What could be plainer than that? Yet all through the year, we have been hearing about the inscrutability and inconsistency of Bush’s Iraq policy. The New York Times and International Herald-Tribune interpreted every rasp in Bush’s voice, every shift in his shoulder blades, as a promise that yet another new Iraq policy was being produced. Even some of the president’s staunchest admirers--convinced themselves that he was just blowing steam, that his mind was not resolved, that he was being blown about this way or that way by one malign adviser or another.

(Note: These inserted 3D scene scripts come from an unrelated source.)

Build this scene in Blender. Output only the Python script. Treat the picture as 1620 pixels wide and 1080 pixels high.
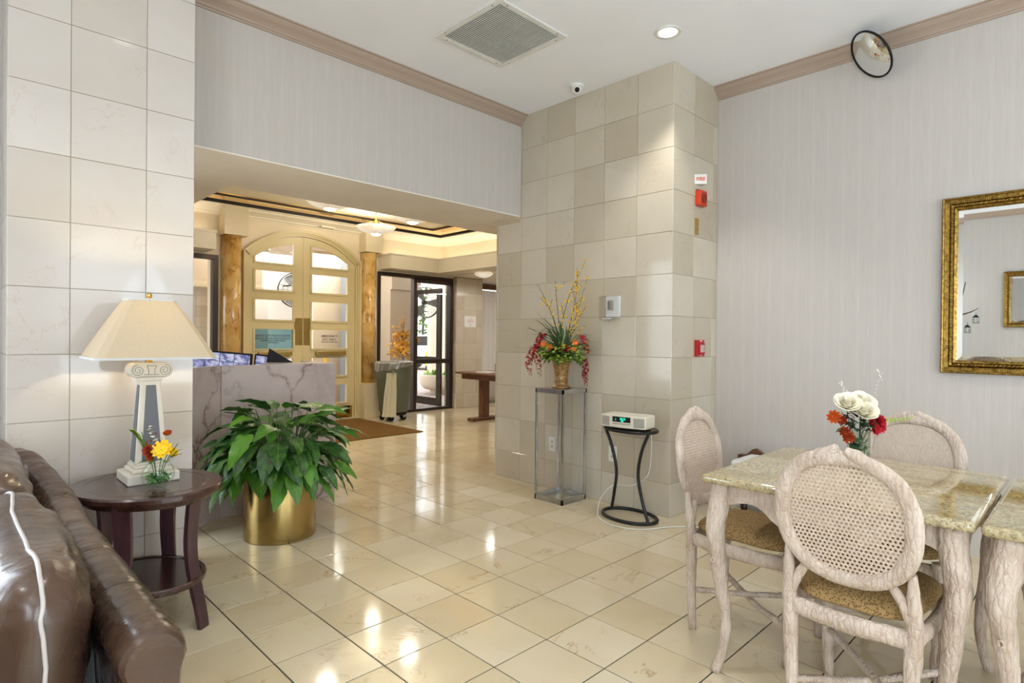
import bpy, math, random
from math import sin, cos, pi, radians as R
from mathutils import Vector, Matrix, noise as mnoise

random.seed(7)
scene = bpy.context.scene
for o in list(bpy.data.objects):
    bpy.data.objects.remove(o)
COL = scene.collection

# ------------------------------------------------------------------ camera
cd = bpy.data.cameras.new('camera')
cam = bpy.data.objects.new('camera', cd)
COL.objects.link(cam)
cd.sensor_width = 36.0
cd.lens = 922.147 / 1620 * 36
cd.clip_start = 0.05
cd.clip_end = 200
_r = Vector((0.70235, 0.711766, 0.0097)).normalized()
_b = Vector((0.711748, -0.702411, 0.0058)).normalized()
_u = _b.cross(_r).normalized()
_r = _u.cross(_b).normalized()
cam.matrix_world = Matrix(((_r.x, _u.x, _b.x, 0), (_r.y, _u.y, _b.y, 0), (_r.z, _u.z, _b.z, 1.28), (0, 0, 0, 1)))
scene.camera = cam

# ------------------------------------------------------------------ render look
vs = scene.view_settings
scene.display_settings.display_device = 'sRGB'
vs.view_transform = 'Standard'
vs.look = 'None'
vs.gamma = 1.0
vs.use_curve_mapping = False
vs.exposure = 0.1
cy = scene.cycles
cy.use_denoising = True
cy.max_bounces = 9
cy.diffuse_bounces = 4
cy.glossy_bounces = 5
cy.transmission_bounces = 8
cy.transparent_max_bounces = 24
cy.caustics_reflective = False
cy.caustics_refractive = False
cy.sample_clamp_indirect = 4.0
cy.blur_glossy = 0.6

# ------------------------------------------------------------------ world: even bright daylight sky
w = bpy.data.worlds.new('world')
scene.world = w
w.use_nodes = True
bg = w.node_tree.nodes['Background']
bg.inputs[0].default_value = (0.84, 0.92, 1.0, 1)
bg.inputs[1].default_value = 5.0


def light(name, kind, loc, rot, power, color, size=None, size_y=None, spot=None, blend=0.5, radius=None, spread=None):
    d = bpy.data.lights.new(name, kind)
    o = bpy.data.objects.new(name, d)
    COL.objects.link(o)
    o.location = loc
    o.rotation_euler = rot
    d.energy = power
    d.color = color
    if kind == 'AREA':
        d.shape = 'RECTANGLE'
        d.size = size
        d.size_y = size_y or size
        if spread:
            d.spread = spread
    if spot:
        d.spot_size = spot
        d.spot_blend = blend
    if radius is not None:
        d.shadow_soft_size = radius
    return o


DAY = (0.69, 0.85, 1.0)
sun = light('sun', 'SUN', (0, 0, 12), (0, 0, 0), 6.0, (1.0, 0.96, 0.9))
sun.data.angle = R(0.8)
sun.rotation_euler = Vector((0.55, -0.60, 0.80)).to_track_quat('Z', 'Y').to_euler()
WARM = (1.0, 0.90, 0.74)
NEUT = (1.0, 0.98, 0.95)
# daylight entering by the two curtained windows of the wall behind the dining tables' right (x = 4)
light('window_daylight_east', 'AREA', (4.13, 2.35, 1.55), (0, R(118), 0), 86, DAY, 2.3, 2.2)
light('window_daylight_east_near', 'AREA', (4.13, -0.6, 1.55), (0, R(118), 0), 86, DAY, 2.3, 2.2)
# daylight by the window on the sofa's side plus fill light at an added window behind the camera
light('window_daylight_west', 'AREA', (-3.83, -1.35, 1.5), (0, R(-102), 0), 75, DAY, 2.0, 1.9)
light('added_fill_south', 'AREA', (1.6, -2.73, 1.6), (R(116), 0, 0), 75, DAY, 2.6, 2.1)

# ------------------------------------------------------------------ materials


def S(r, g=None, b=None):
    if g is None:
        g = b = r
    def f(c):
        c /= 255.0
        return c / 12.92 if c <= 0.04045 else ((c + 0.055) / 1.055) ** 2.4
    return (f(r), f(g), f(b), 1.0)


class NT:
    def __init__(s, name, color=(0.8, 0.8, 0.8, 1), rough=0.5, metal=0.0, spec=0.5, **kw):
        s.m = bpy.data.materials.new(name)
        s.m.use_nodes = True
        s.t = s.m.node_tree
        s.b = s.t.nodes['Principled BSDF']
        s.set('Base Color', color)
        s.set('Roughness', rough)
        s.set('Metallic', metal)
        s.set('Specular IOR Level', spec)
        for k, v in kw.items():
            s.set(k.replace('_', ' '), v)

    def set(s, k, v):
        i = s.b.inputs[k]
        if isinstance(v, bpy.types.NodeSocket):
            s.t.links.new(v, i)
        else:
            i.default_value = v

    def n(s, typ, **kw):
        nd = s.t.nodes.new('ShaderNode' + typ)
        for k, v in kw.items():
            setattr(nd, k, v)
        return nd

    def plug(s, sock, v):
        if isinstance(v, bpy.types.NodeSocket):
            s.t.links.new(v, sock)
        else:
            sock.default_value = v

    def pos(s):
        return s.n('NewGeometry').outputs['Position']

    def objco(s):
        return s.n('TexCoord').outputs['Object']

    def rnd(s):
        return s.n('ObjectInfo').outputs['Random']

    def math(s, op, a, b=0.0, clamp=False):
        nd = s.n('Math', operation=op, use_clamp=clamp)
        s.plug(nd.inputs[0], a)
        s.plug(nd.inputs[1], b)
        return nd.outputs[0]

    def vmath(s, op, a, b=(0, 0, 0)):
        nd = s.n('VectorMath', operation=op)
        s.plug(nd.inputs[0], a)
        s.plug(nd.inputs[1], b)
        return nd.outputs[0]

    def offset(s, vec, amt=30.0):
        c = s.n('CombineXYZ')
        r = s.math('MULTIPLY', s.rnd(), amt)
        for i in range(3):
            s.t.links.new(r, c.inputs[i])
        return s.vmath('ADD', vec, c.outputs[0])

    def noise(s, vec, scale=5.0, detail=4.0, dist=0.0, rough=0.5):
        nd = s.n('TexNoise')
        s.plug(nd.inputs['Vector'], vec)
        nd.inputs['Scale'].default_value = scale
        nd.inputs['Detail'].default_value = detail
        nd.inputs['Distortion'].default_value = dist
        nd.inputs['Roughness'].default_value = rough
        return nd.outputs[0]

    def voro(s, vec, scale=5.0, feature='F1', rand=1.0):
        nd = s.n('TexVoronoi', feature=feature)
        s.plug(nd.inputs['Vector'], vec)
        nd.inputs['Scale'].default_value = scale
        nd.inputs['Randomness'].default_value = rand
        return nd.outputs[0]

    def ramp(s, fac, stops):
        nd = s.n('ValToRGB')
        e = nd.color_ramp.elements
        while len(e) < len(stops):
            e.new(0.5)
        for i, (p, c) in enumerate(stops):
            e[i].position = p
            if isinstance(c, (int, float)):
                c = (c, c, c, 1)
            e[i].color = c
        s.plug(nd.inputs[0], fac)
        return nd.outputs[0]

    def mix(s, fac, a, b, mode='MIX'):
        nd = s.n('Mix', data_type='RGBA', blend_type=mode)
        s.plug(nd.inputs[0], fac)
        s.plug(nd.inputs[6], a)
        s.plug(nd.inputs[7], b)
        return nd.outputs[2]

    def bump(s, h, strength=0.3, dist=0.01):
        nd = s.n('Bump')
        nd.inputs['Strength'].default_value = strength
        nd.inputs['Distance'].default_value = dist
        s.plug(nd.inputs['Height'], h)
        s.set('Normal', nd.outputs[0])

    def scale(s, vec, sc):
        return s.vmath('MULTIPLY', vec, sc)


def marble(name, base, tan, pale, vein, rough, veins=0.5, cloud=2.2, spec=0.5, vary=0.6, bump=0.0):
    n = NT(name, rough=rough, spec=spec)
    p = n.offset(n.pos(), 40.0)
    c = n.ramp(n.noise(p, cloud, 5, 0.8), [(0.3, base), (0.7, pale)])
    # whole-piece tone: some slabs cut darker, some paler
    tone = n.ramp(n.noise(n.offset((0.3, 0.7, 0.1), 91.0), 3.1, 0), [(0.38, 0.0), (0.64, 1.0)])
    c = n.mix(n.math('MULTIPLY', tone, vary), c, tan)
    v1 = n.ramp(n.math('ABSOLUTE', n.math('SUBTRACT', n.noise(p, 2.6, 6, 1.2, 0.62), 0.5)), [(0.0, 1.0), (0.012, 0.0)])
    gate = n.ramp(n.noise(n.vmath('ADD', p, (7, 3, 5)), 3.0, 2), [(0.5, 0.0), (0.62, 1.0)])
    c = n.mix(n.math('MULTIPLY', n.math('MULTIPLY', v1, gate), veins), c, vein)
    v2 = n.ramp(n.noise(n.vmath('ADD', p, (1, 9, 2)), 7.0, 8, 2.0, 0.7), [(0.62, 0.0), (0.75, 1.0)])
    c = n.mix(n.math('MULTIPLY', v2, veins * 0.8), c, tan)
    n.set('Base Color', c)
    if bump:
        n.bump(n.noise(p, 60, 3), bump, 0.002)
    return n.m


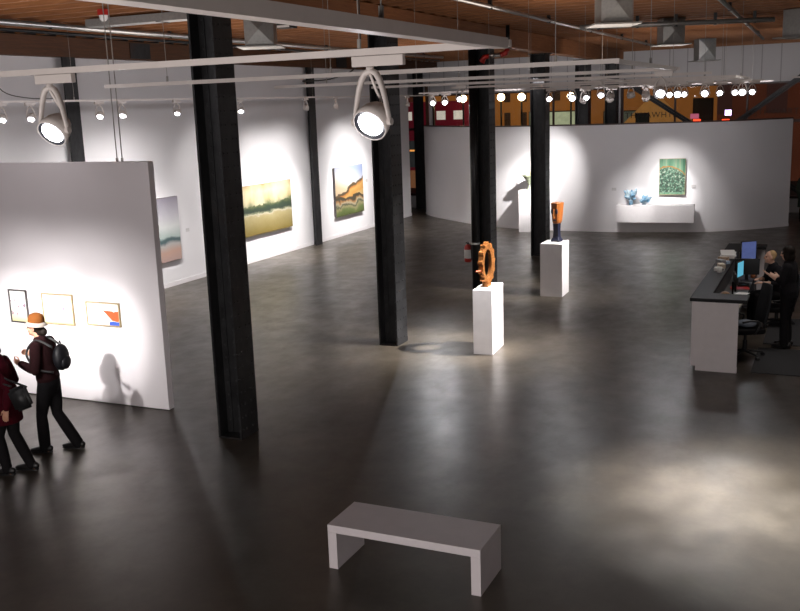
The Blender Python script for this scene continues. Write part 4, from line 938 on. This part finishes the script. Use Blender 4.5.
M_BRICK = facade_mat('dark_brick_facade', (.075, .020, .010), (.03, .012, .01), .4, .4, .75, 1); M_LITWIN = mat('lit_window', (.5, .4, .2), .5, emit=1.1, ecol=(.75, .62, .34), scale=3, var=.5); M_DARKWIN = mat('dark_window', (.03, .035, .03), .3)
M_GREENLIT = mat('green_lit_porch', (.3, .3, .2), .5, emit=.55, ecol=(.55, .58, .36), scale=2.5, var=.5)
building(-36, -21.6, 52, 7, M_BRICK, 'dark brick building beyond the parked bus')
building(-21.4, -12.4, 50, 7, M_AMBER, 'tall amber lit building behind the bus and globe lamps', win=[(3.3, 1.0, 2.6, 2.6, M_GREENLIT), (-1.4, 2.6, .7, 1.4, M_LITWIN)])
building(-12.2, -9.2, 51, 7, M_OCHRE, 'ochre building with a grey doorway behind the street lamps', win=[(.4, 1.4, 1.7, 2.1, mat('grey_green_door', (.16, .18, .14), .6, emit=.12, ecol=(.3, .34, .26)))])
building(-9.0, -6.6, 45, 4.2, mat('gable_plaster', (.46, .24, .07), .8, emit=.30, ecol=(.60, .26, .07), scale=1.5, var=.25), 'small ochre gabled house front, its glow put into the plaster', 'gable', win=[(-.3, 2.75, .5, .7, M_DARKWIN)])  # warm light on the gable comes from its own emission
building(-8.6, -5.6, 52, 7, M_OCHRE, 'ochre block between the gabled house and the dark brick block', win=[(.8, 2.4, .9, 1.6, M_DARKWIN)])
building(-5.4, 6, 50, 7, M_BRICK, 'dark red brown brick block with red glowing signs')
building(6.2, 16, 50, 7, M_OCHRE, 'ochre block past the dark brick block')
# bus
t = thing('street_bus', 'red double deck bus with lit windows passing outside', 'bus', (-17.9, 42.2, -.05))
M_BUS = mat('bus_red', (.20, .012, .02), .35, emit=.10, ecol=(.4, .02, .05)); M_BUSWIN = mat('bus_window_light', (.6, .58, .5), .3, emit=.55, ecol=(.85, .75, .66), scale=2, var=.5)
M_BUSDK = mat('bus_dark_glass', (.03, .035, .04), .25, emit=.03, ecol=(.5, .5, .5), scale=2, var=.8); M_ORG = mat('orange_stripe', (.5, .18, .04), .5, emit=1.0, ecol=(.9, .35, .08))
obj('bus_body', box(-4.6, 2.6, 0, 2.4, .3, 4.35), M_BUS, t, bevel=.08)
for k in range(8):
    if k in (2, 5): continue
    o = obj('upper_window', box(-4.3 + k * .85, -3.86 + k * .85, -.012, -.001, 3.5, 3.9), M_BUSWIN, t)
for k in range(5): obj('lower_window', box(-4.2 + k * 1.35, -3.0 + k * 1.35, -.012, -.001, 1.3, 2.55), M_BUSDK, t)
obj('orange_stripe', box(-4.6, 2.6, -.014, -.001, 2.05, 2.13), M_ORG, t); obj('tan_skirt', box(-4.6, 2.6, -.014, -.001, .32, 1.15), mat('tan_panel', (.30, .12, .05), .5, emit=.25, ecol=(.5, .2, .09)), t)
for wx in (-3.2, 1.4):
    bm = BM(); tube(bm, [(wx, -.02, .45), (wx, .2, .45)], .45, 20); obj('wheel', bm, M_BLACK, t)
# globe street lamps
M_GLOBE = mat('globe_light', (1, .8, .5), .4, emit=16, ecol=(1, .74, .42))
for x, y, z, lb in ((-15.32, 41, 4.37, 'globe street lamp glowing above the red bus end'), (-13.54, 41, 4.37, 'globe street lamp next along, framed between two black columns'), (-12.6, 41, 4.35, 'globe street lamp seen just beside a black column'), (-10.41, 41, 4.30, 'globe street lamp beside the grey doorway')):
    t = thing('street_lamp', lb, 'street lamp', (x, y, -.05), 0, 'globe street lamps outside'); bm = BM(); ball(bm, (0, 0, z + .05), .165, 16, 10); obj('globe', bm, M_GLOBE, t, smooth=True)
    bm = BM(); tube(bm, [(0, 0, 0), (0, 0, .4), (0, 0, .45), (0, 0, z - .1)], [.12, .1, .05, .04], 10); obj('post', bm, M_BLACK, t)
# glowing signs
M_REDSIGN = mat('red_neon', (.8, .05, .02), .4, emit=3.0, ecol=(1, .06, .02)); M_VIO = mat('violet_sign', (.8, .6, 1), .4, emit=6, ecol=(.75, .5, 1))
def sign(x, z, w, h, m, lb, y=49.6):
    t = thing('glowing_sign', lb, 'sign', (x, y, z)); bm = BM(); n = 5
    for k in range(n): bx(bm, -w / 2 + w * k / n, -w / 2 + w * (k + .8) / n, -.02, 0, -h / 2, h / 2)
    obj('letter_strip', bm, m, t); obj('backing', box(-w / 2 - .05, w / 2 + .05, .001, .05, -h / 2 - .05, h / 2 + .05), M_BLACK, t)
sign(-6.28, 2.95, .36, .11, M_REDSIGN, 'small red glowing sign low beside the diagonal brace'); sign(-4.93, 2.92, .36, .11, M_REDSIGN, 'small red glowing sign under the violet one'); sign(-4.83, 3.28, .30, .26, M_VIO, 'small violet white glowing sign')
for k, (x, z, m) in enumerate(((-6.4, 3.15, 'pinkish'), (-1.2, 4.3, 'orange red'))):
    t = thing('glowing_sign', m + ' lit sign in the far street', 'sign', (x, 49.6, z)); obj('face', box(-.2, .2, -.03, 0, -.12, .12), mat('sign_' + m[:4], (.5, .12, .1), .5, emit=1.2, ecol=((.35, .08, .14), (.9, .12, .03))[k]), t)
# lettering on the glass, seen from behind
M_LET = mat('window_lettering', (.05, .036, .03), .7)
def lettering(txt, x, z, size, lb):
    cu = bpy.data.curves.new('window_lettering', 'FONT'); cu.body = txt; cu.size = size; cu.align_x = 'CENTER'; cu.extrude = .001; cu.space_character = 1.1
    o = bpy.data.objects.new('tmp_text', cu); COL.objects.link(o); dg = bpy.context.evaluated_depsgraph_get(); me = bpy.data.meshes.new_from_object(o.evaluated_get(dg)); bpy.data.objects.remove(o)
    q = bpy.data.objects.new('window_lettering', me); me.materials.clear(); me.materials.append(M_LET); COL.objects.link(q); q.location = (x, FY + .040, z); q.rotation_euler = (R(90), 0, 0); tag(q, lb, 'lettering')
lettering('THWAWHTL', -6.25, 3.42, .30, 'faint reversed lettering on the glass by the gabled house'); lettering('JTHWARTIO', -1.75, 3.42, .30, 'faint reversed lettering on the glass beside the rising brace')

# ------------------------------------------------------------------ light and world
w = bpy.data.worlds.new('night'); SC.world = w; w.use_nodes = True
w.node_tree.nodes['Background'].inputs[0].default_value = (.55, .50, .55, 1); w.node_tree.nodes['Background'].inputs[1].default_value = .05
def area(loc, tgt, P, sx, sy, colr=(1, .93, .9)):  # soft fill lights added to lift walls, desk and ceiling; no fixtures
    L = bpy.data.lights.new('fill_light', 'AREA'); L.energy = P; L.shape = 'RECTANGLE'; L.size = sx; L.size_y = sy; L.color = colr
    o = bpy.data.objects.new('fill_light', L); COL.objects.link(o); o.location = loc; o.rotation_euler = (Vector(tgt) - Vector(loc)).to_track_quat('-Z', 'Y').to_euler(); return o
area((-3, -1.5, 1.7), (-4, 12, .6), 430, 8, 1.0)  # unseen frontal fill low behind the camera
area((-8.6, 17, 4.75), (-14.8, 18, 2.6), 150, 16, .3, (1, .96, .98))
area((-4.5, 25.9, 4.75), (-5.5, 31, 2.0), 75, 9, .3, (1, .96, .98))
area((-5.5, 33.6, 4.9), (-5.5, 36.3, 5.2), 26, 14, .2, (1, .95, .94))
area((.6, 17.5, 4.9), (.2, 17.5, 0), 85, 2, 3, (1, .93, .88))
area((-9.5, 6.0, 4.75), (-10.4, 10.5, 2.0), 30, 4, .3, (1, .94, .96))
for x, y, P in ((-10.5, 9, 38), (-10.5, 15, 28), (-3.5, 15, 42), (-10.5, 24, 28), (2.0, 12, 20), (-3.5, 24, 34)):
    area((x, y, 4.7), (x, y, 8), P, 2.5, 2.5, (1, .86, .76))     # added fill thrown up on the timber ceiling, no fixture
SC.view_settings.view_transform = 'Standard'; SC.view_settings.look = 'None'; SC.view_settings.exposure = 0; SC.view_settings.gamma = 1
SC.cycles.max_bounces = 8; SC.cycles.use_denoising = True; SC.cycles.sample_clamp_indirect = 6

Now here we are, eleven months later, exactly where the president always intended for us to be: troops in place, the public persuaded, authority granted by both houses of Congress, a UN Security Council resolution under Chapter VII of the UN Charter (that’s the one that counts--the anti-Israel resolutions are voted under Chapter VI, the blather chapter), and all right on time for the Persian Gulf fighting season, which begins in December.

Can there be anyone left who doubts that the president means what he says? Apparently so. I heard a reporter on MSNBC immediately after Friday’s Rose Garden speech interpreting the president’s words as evidence that he has not given up on diplomacy. Strictly speaking, I suppose that’s true. If Saddam Hussein were to abjure all his instruments of power and contritely apologize for causing the world so much trouble, I am sure that Bush would be pleased to accept his surrender.

But that’s not going to happen, and Bush never thought it would.

So as the final pieces on the military chessboard are moved into position, Bush is giving peace one last chance--on the same terms he has always maintained. “America will be making only one determination: is Iraq meeting the terms of the Security Council resolution or not? The United States has agreed to discuss any material breach with the Security Council, but without jeopardizing our freedom of action to defend our country. If Iraq fails to fully comply, the United States and other nations will disarm Saddam Hussein.”

And when he is disarmed, he will fall: the second Terror Master to be toppled--but not the last.